▶ What the task asks: Starting with the first line of the data below, copy each line up to and including the one containing "bpy.data.objects.remove(o, do_unlink=True)". Pictures stay out.

▶ Data segment:
__________

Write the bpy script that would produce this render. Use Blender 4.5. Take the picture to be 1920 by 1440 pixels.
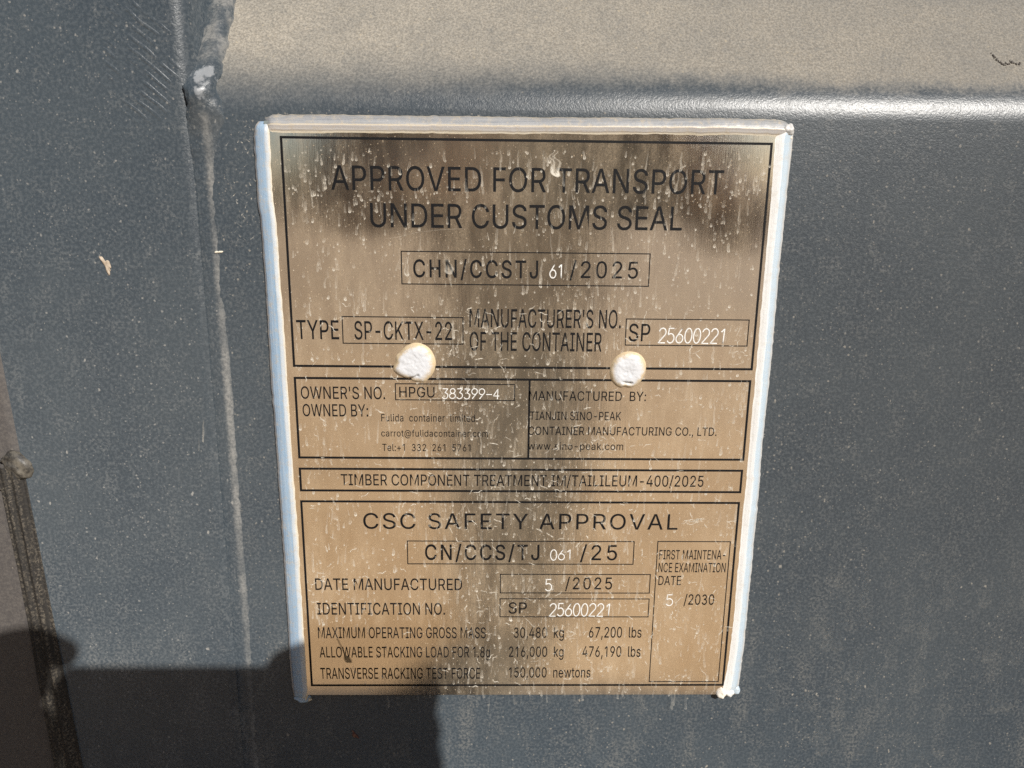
import bpy, math, random
from mathutils import Vector, Matrix, noise as mnoise

R = math.radians
SC = bpy.context.scene
for o in list(bpy.data.objects):
    bpy.data.objects.remove(o, do_unlink=True)

# ------------------------------------------------------------------ camera, sky, sun, exposure
ZP = 0.75                    # height of the plate's centre above the ground (metres)
CAM = Vector((-0.01233, -0.33004, ZP + 0.10584))
cam = bpy.data.cameras.new('camera')
camo = bpy.data.objects.new('camera', cam)
SC.collection.objects.link(camo)
rx = Vector((0.99975389, -0.01864112, 0.01202769))
ru = Vector((-0.00718718, 0.24076593, 0.9705566))
rb = -Vector((0.02098812, 0.97040418, -0.2405727))
M = Matrix((rx, ru, rb)).transposed().to_4x4()
M.translation = CAM
camo.matrix_world = M
cam.sensor_width = 36.0
cam.lens = 36.0 * 1442.0 / 1920.0
cam.clip_start = 0.01
cam.clip_end = 500.0
SC.camera = camo

SUN_EL, SUN_AZ = R(32.5), R(29.5)          # azimuth: to the right of the door's normal, behind the camera
S = Vector((math.sin(SUN_AZ) * math.cos(SUN_EL), -math.cos(SUN_AZ) * math.cos(SUN_EL), math.sin(SUN_EL)))
world = bpy.data.worlds.new('World')
SC.world = world
world.use_nodes = True
wn = world.node_tree
sky = wn.nodes.new('ShaderNodeTexSky')
sky.sky_type = 'NISHITA'
sky.sun_disc = False
sky.sun_elevation = SUN_EL
sky.sun_rotation = R(180) - SUN_AZ
sky.air_density = 1.0
sky.dust_density = 1.0
sky.ozone_density = 3.0
wn.links.new(sky.outputs[0], wn.nodes['Background'].inputs[0])
wn.nodes['Background'].inputs[1].default_value = 0.05
sun = bpy.data.lights.new('sun', 'SUN')
sun.energy = 5.0
sun.angle = R(0.53)
sun.color = (1.0, 0.955, 0.89)
suno = bpy.data.objects.new('sun', sun)
SC.collection.objects.link(suno)
suno.rotation_euler = (-S).to_track_quat('-Z', 'Y').to_euler()
suno.location = (3, -5, 6)
SC.view_settings.view_transform = 'Standard'
SC.view_settings.look = 'None'
SC.view_settings.exposure = 0.18
SC.view_settings.gamma = 1.0
SC.view_settings.use_curve_mapping = False
SC.cycles.max_bounces = 8
SC.cycles.transparent_max_bounces = 16
SC.cycles.sample_clamp_indirect = 6.0
SC.cycles.use_denoising = False

TEXTS = [
    ('APPROVED FOR TRANSPORT', -80.65, 81.41, 106.45, 9.65, 'print'),
    ('UNDER CUSTOMS SEAL', -64.96, 65.29, 91.54, 9.72, 'print'),
    ('CHN/CCSTJ', -47.6, 5.23, 70.94, 7.33, 'print'),
    ('61', 10.0, 16.54, 71.04, 5.82, 'stamp'),
    ('/2025', 18.62, 47.77, 71.24, 7.08, 'print'),
    ('TYPE', -98.11, -79.96, 43.87, 8.22, 'print'),
    ('SP-CKTX-22', -73.37, -31.41, 43.93, 7.9, 'print'),
    ("MANUFACTURER'S NO.", -23.88, 41.51, 49.72, 7.89, 'print'),
    ('OF THE CONTAINER', -23.77, 33.54, 39.42, 8.2, 'print'),
    ('SP', 45.12, 54.42, 44.14, 7.59, 'print'),
    ('25600221', 57.84, 88.14, 43.43, 6.47, 'stamp'),
    ("OWNER'S NO.", -97.74, -60.91, 17.26, 5.53, 'print'),
    ('OWNED BY:', -97.4, -68.62, 9.26, 5.53, 'print'),
    ('HPGU', -54.73, -39.24, 18.22, 4.72, 'print'),
    ('383399-4', -36.19, -10.49, 17.69, 4.53, 'stamp'),
    ('Fulida  container  limited.', -62.96, -20.39, 7.12, 3.32, 'print'),
    ('carrot@fulidacontainer.com', -63.16, -15.65, 0.1, 3.05, 'print'),
    ('Tel:+1  332  261  5761', -62.9, -23.5, -6.71, 3.32, 'print'),
    ('MANUFACTURED  BY:', 2.25, 54.18, 17.19, 4.25, 'print'),
    ('TIANJIN SINO-PEAK', 2.86, 43.51, 8.24, 3.83, 'print'),
    ('CONTAINER MANUFACTURING CO., LTD.', 2.33, 86.86, 1.23, 3.87, 'print'),
    ('www.sino-peak.com', 2.32, 45.14, -5.67, 3.36, 'print'),
    ('TIMBER COMPONENT TREATMENT IM/TAILILEUM-400/2025', -81.97, 82.66, -23.14, 5.29, 'print'),
    ('CSC SAFETY APPROVAL', -72.61, 72.16, -44.35, 7.67, 'print'),
    ('CN/CCS/TJ', -44.6, 8.46, -59.83, 7.59, 'print'),
    ('061', 13.45, 24.32, -59.9, 5.32, 'stamp'),
    ('/25', 27.42, 44.74, -59.85, 7.62, 'print'),
    ('DATE MANUFACTURED', -96.06, -27.42, -75.4, 5.88, 'print'),
    ('IDENTIFICATION NO.', -95.8, -35.59, -88.26, 6.11, 'print'),
    ('5', 11.38, 14.92, -75.69, 5.91, 'stamp'),
    ('/2025', 20.94, 43.08, -74.88, 6.12, 'print'),
    ('SP', -5.56, 3.11, -87.59, 5.84, 'print'),
    ('25600221', 13.53, 43.68, -88.97, 6.6, 'stamp'),
    ('MAXIMUM OPERATING GROSS MASS', -95.98, -16.32, -100.74, 5.75, 'print'),
    ('30,480  kg', -2.88, 21.08, -100.49, 5.52, 'print'),
    ('67,200  lbs', 33.08, 58.33, -100.39, 5.62, 'print'),
    ('ALLOWABLE STACKING LOAD FOR 1.8g', -95.73, -14.18, -111.11, 5.7, 'print'),
    ('216,000  kg', -5.15, 21.22, -110.81, 5.51, 'print'),
    ('476,190  lbs', 30.28, 58.43, -110.82, 5.69, 'print'),
    ('TRANSVERSE RACKING TEST FORCE', -95.91, -18.88, -122.77, 5.92, 'print'),
    ('150,000  newtons', -5.03, 34.63, -122.13, 5.51, 'print'),
    ('FIRST MAINTENA-', 64.49, 95.5, -59.34, 4.7, 'print'),
    ('NCE EXAMINATION', 64.5, 96.17, -65.92, 4.74, 'print'),
    ('DATE', 64.89, 75.55, -72.58, 4.7, 'print'),
    ('5', 68.91, 72.63, -83.3, 5.67, 'stamp'),
    ('/2030', 77.54, 92.02, -82.87, 5.42, 'print'),
]
BOXES = [
    (-52.49, 52.55, 68.0, 81.68, 0.45),
    (-78.37, -26.65, 42.18, 53.78, 0.45),
    (43.79, 97.13, 42.38, 53.85, 0.45),
    (-56.38, -4.09, 17.05, 24.31, 0.45),
    (-52.67, 52.42, -61.94, -50.42, 0.45),
    (-9.56, 60.88, -76.81, -67.17, 0.45),
    (-9.6, 61.01, -89.34, -79.87, 0.45),
    (63.47, 97.34, -124.49, -50.32, 0.45),
]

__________

▶ Full response:
Write the bpy script that would produce this render. Use Blender 4.5. Take the picture to be 1920 by 1440 pixels.
import bpy, math, random
from mathutils import Vector, Matrix, noise as mnoise

R = math.radians
SC = bpy.context.scene
for o in list(bpy.data.objects):
    bpy.data.objects.remove(o, do_unlink=True)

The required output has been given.